Evidence of politicization permeates U.S. international economic policy today. As has been widely reported, for example, “Companies are quietly hiring well-connected firms to make sure their [tariff] perspectives are heard both in Congress and at Mar-a-Lago.” Nippon itself has spent millions on lobbying, and the only clear winners so far have been “Washington lawyers and accountants preparing to rake in a fee bonanza.” The Nippon debacle certainly isn’t alone in driving these bad trends, but it’s perhaps the biggest and most egregious example of the problem.
Summing It All Up
So, to recap, a publicly traded corporation headquartered in one of the United States’ closest allies wants to spend almost $15 billion to acquire—and then another few billion to upgrade—an ailing American steel company that desperately needs the investment. The deal is supported by the target company, its shareholders, many (if not most) of its workers, their local representatives and many federal ones too, most (if not all?) independent national security experts, and the three U.S. agencies with actual responsibility for the relevant economic and security issues raised by the deal.
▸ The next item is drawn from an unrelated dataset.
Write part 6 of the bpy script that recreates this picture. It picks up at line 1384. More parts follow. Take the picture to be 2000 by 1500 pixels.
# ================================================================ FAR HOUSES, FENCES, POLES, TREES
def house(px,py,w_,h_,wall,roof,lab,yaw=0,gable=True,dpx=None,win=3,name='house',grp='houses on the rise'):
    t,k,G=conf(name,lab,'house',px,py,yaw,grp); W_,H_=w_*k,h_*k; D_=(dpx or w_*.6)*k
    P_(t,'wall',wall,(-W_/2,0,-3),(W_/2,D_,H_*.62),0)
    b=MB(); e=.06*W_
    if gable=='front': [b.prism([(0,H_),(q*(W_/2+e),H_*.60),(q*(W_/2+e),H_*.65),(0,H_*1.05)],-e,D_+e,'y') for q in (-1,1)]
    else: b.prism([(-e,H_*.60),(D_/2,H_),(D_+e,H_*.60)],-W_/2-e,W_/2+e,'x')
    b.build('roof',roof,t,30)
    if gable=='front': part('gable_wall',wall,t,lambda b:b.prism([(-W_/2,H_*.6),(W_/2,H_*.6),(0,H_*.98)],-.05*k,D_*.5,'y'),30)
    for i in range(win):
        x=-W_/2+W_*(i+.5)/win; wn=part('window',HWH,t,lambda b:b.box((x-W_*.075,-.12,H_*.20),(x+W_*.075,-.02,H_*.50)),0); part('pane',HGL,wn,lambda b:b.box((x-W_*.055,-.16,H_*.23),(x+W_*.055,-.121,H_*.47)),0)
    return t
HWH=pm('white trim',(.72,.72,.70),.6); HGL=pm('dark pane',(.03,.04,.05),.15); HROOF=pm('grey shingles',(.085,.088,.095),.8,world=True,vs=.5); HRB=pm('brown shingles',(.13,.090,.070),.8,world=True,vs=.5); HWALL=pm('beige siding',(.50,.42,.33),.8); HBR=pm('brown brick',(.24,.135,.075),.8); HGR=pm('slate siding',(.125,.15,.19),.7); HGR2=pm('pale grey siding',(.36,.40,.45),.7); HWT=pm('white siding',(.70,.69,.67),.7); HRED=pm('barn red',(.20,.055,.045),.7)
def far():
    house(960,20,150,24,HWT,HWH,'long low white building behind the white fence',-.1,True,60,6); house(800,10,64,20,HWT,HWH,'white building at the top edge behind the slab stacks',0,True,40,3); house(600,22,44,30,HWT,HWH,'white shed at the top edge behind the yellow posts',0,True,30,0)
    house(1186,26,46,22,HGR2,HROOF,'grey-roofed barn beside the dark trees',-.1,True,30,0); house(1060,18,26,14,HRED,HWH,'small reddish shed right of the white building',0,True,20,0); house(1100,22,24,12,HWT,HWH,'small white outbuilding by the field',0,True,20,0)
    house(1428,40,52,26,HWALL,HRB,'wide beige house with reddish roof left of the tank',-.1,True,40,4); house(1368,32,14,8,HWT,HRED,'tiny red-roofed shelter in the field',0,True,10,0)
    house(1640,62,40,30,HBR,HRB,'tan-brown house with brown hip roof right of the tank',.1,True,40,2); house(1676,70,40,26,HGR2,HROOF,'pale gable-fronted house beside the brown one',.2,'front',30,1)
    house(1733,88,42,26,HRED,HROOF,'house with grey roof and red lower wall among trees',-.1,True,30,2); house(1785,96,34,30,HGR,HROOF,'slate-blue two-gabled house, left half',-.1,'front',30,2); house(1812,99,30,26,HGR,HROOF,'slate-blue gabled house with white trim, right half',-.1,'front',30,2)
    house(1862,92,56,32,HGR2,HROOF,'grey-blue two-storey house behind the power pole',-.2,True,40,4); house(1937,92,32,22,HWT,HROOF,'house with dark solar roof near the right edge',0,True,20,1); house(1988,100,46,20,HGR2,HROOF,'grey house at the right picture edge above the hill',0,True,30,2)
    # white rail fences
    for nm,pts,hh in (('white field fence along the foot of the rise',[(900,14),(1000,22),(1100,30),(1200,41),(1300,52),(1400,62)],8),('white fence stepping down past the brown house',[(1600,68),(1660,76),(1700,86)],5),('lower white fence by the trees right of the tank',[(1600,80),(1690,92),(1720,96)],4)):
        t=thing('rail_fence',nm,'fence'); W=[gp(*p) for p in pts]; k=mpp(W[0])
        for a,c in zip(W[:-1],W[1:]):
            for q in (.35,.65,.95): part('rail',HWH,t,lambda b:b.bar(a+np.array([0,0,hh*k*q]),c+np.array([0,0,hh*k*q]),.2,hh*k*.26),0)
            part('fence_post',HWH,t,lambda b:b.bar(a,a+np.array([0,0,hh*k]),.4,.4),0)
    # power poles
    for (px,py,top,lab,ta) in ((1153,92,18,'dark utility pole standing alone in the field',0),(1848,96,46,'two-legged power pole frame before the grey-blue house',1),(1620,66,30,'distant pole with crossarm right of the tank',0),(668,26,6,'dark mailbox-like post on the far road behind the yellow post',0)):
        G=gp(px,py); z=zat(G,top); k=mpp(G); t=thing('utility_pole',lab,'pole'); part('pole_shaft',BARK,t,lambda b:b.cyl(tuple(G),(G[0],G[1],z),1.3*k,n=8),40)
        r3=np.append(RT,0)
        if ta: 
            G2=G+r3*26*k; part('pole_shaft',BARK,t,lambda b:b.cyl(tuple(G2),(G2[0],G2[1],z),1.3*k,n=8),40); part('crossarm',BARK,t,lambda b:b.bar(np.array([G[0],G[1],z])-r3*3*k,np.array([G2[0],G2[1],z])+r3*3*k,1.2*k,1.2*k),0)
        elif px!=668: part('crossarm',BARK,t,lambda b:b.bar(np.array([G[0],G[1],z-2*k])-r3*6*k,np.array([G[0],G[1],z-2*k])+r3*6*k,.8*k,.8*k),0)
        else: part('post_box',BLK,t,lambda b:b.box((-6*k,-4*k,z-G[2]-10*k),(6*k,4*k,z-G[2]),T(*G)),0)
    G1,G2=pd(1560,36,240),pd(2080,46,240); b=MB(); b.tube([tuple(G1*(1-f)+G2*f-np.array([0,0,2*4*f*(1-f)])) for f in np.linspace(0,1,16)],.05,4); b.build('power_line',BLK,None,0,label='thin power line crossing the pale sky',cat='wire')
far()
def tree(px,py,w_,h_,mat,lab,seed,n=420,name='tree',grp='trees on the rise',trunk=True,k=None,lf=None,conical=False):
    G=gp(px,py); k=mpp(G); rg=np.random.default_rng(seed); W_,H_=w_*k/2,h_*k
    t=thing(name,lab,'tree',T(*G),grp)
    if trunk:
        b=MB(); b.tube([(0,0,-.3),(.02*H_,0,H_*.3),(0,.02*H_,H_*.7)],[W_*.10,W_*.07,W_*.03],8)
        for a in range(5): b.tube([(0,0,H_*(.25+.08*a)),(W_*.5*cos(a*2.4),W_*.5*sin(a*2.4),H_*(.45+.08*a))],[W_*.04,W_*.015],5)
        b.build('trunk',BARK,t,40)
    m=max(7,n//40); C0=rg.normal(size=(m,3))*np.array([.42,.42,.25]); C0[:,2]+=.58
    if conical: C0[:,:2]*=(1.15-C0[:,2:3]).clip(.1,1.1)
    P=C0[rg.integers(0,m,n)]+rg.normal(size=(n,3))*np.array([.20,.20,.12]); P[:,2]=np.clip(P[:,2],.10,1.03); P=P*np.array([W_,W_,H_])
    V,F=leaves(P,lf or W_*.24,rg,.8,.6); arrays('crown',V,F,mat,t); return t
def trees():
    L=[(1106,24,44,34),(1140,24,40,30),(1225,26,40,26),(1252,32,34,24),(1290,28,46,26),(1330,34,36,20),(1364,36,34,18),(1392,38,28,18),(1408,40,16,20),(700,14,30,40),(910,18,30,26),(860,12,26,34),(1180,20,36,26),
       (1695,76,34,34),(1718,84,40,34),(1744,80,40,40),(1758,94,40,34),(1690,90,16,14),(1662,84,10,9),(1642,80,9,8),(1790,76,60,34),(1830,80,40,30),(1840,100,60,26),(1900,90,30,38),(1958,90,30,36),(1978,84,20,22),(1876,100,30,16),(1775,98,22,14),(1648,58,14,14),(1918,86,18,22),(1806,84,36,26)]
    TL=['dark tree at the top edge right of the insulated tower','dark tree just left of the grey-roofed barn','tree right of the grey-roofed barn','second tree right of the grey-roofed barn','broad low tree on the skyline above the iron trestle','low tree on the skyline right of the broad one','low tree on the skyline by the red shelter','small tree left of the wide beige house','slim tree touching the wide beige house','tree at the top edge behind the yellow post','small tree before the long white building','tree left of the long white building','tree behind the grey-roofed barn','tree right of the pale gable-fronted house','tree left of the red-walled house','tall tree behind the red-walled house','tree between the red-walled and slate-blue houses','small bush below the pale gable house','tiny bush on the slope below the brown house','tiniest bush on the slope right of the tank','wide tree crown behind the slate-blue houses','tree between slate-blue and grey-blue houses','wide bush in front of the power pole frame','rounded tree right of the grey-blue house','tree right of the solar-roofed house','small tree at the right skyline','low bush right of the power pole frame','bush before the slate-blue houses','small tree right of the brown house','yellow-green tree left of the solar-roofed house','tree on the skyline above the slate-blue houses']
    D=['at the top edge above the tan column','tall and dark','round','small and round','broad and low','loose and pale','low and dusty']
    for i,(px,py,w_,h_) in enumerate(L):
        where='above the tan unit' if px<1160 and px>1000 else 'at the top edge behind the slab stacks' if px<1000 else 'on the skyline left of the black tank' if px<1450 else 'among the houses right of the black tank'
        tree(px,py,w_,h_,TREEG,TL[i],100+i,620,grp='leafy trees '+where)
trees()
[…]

Its main opposition, meanwhile, is just some politicians, union leaders, a handful of nationalist pundits, a domestic competitor that stands to make a mint on the deal’s collapse (when it can swoop in with a lowball offer), and a U.S. agency with no directly relevant expertise or responsibility (but run by an apparent fan of said union and said competitor).
Yet it could all get scuttled on “national security” grounds.
It’s long been said that false patriotism is the “last refuge of the scoundrel.” In the Nippon Steel case, however, that might be unfair to scoundrels.